Shared on 02 April 2007
Morning service at St Mary's in the 1960s
Like many young folks of the 1960s who grew up in Cheshunt churchgate area, when the time came to marry you almost always chose St Mary's as the place to have your wedding. It is a lovely old church. I also have happy memories of going to church on Wednesday mornings as I was a student, or pupil as we were called back in those days, at St Mary's School which was (and still is for a little longer before it is pulled down to make way for a bigger school further on up the road) - part of the school life for those of us at St Mary's, and it made a welcome break from practical maths and English lessons. If I cast my mind back to school days of the 1960s I can still taste that high church incense that would be used during the morning sevice and also hear dear old Mr Stan Mansfield snoring at the back of the church. Such happy days.
Shared on 29 January 2009
Mill Lane Cottages, Mill Lane, Turnford, Herts
Hi, I am trying to research my family tree, family name is Sipthorp. I have obtained various birth certificates for my father and uncle. They were born in these pretty little cottages, the family consisted of mum, dad and 5 children, my, what a squash! My grandfather worked at the powder mills which I can only assume to be The Royal Small Arms Factory at Enfield Lock. If anyone out there could perhaps help me with this unusual surname, which by the way is a very old Cheshunt name, I would be very grateful for any further information.
Shared on 27 January 2009
Glen Faber, Rye House Chalet Park
Does anyone at all remember the small island called Glen Faber at Rye House which had dozens of old chalets, caravans and odd assortments of old bungalows near the river lea lock. There was also a provisions shop made out of wood selling sweets and other foods, I think it was called, or at least the lady was called Mrs Kew. The shop was very near the bridge crossing the weir. It was a holiday place really with lots of families with children and we all used to swim in the lock.
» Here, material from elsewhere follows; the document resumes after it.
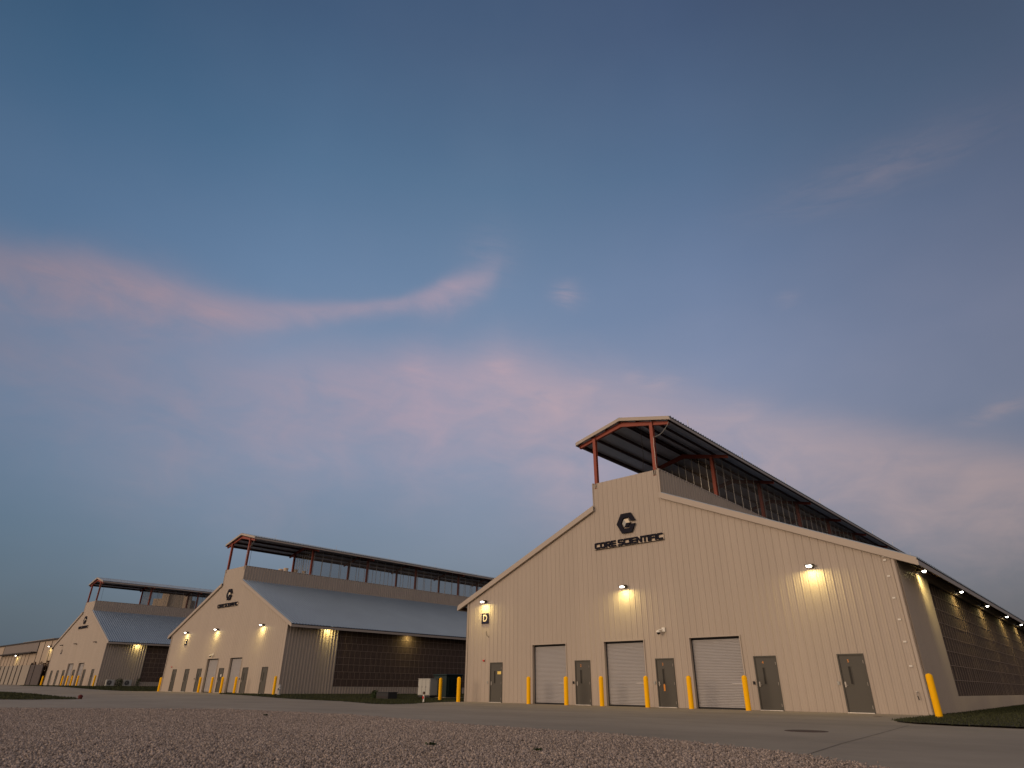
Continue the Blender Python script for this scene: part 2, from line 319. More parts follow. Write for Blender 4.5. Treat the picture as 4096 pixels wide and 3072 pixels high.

It all began to disapear around 1963 with the start of a huge park and lakes being built, now nothing at all remains of this place save for an empty field
Shared on 22 February 2010
I was born in Waltham Cross in 1941, right in the middle of an air raid. My dad was yelling up at the planes saying "Not tonight Adolf, not tonight!"
Waltham Cross back then was a wonderful village to grow up in. Sunday mornings only the sweet shop would be open at the top of Trinity Lane, named Foyles. You could walk up the High St and come across sheep being herded in the middle of the road, and all the traffic, well what there was of it, would come to a halt and await the shepherd and his flock.
The High Street was full of hustle and bustle on a Saturday morning and I would have to go into the Co-op furniture shop and pay on my mum's weekly HP for the furniture she had bought. I would then go across the road to Collins grocers and butchers and give them a shopping list my mum had given me and wait for the merchandise to be packaged. Friday nights my mum and I would wait outside the Embassy pictures for my dad to come off the 310 bus from his job in Hoddesdon and we would all go to the pictures. I would always get a choc ice and on my birthday I could have 2. I always knew I was special with my dad. On the way home he would give me a piggy back ride down Trinity Lane to Northfield Road where we lived as I was always tired.
I went to Holy Trinity School in Trinity Lane where the block of flats now are and as it was a church school Holy Trinity Church was our place of worship. I was eventually married at the church and had funeral services for both parents there in later years. I am very sad at the blight of Waltham Cross these days. Now a motorway runs through the town and the old shops and wonderful ways are gone. But I feel I had the best of times back then and wouldn't change a thing of that time.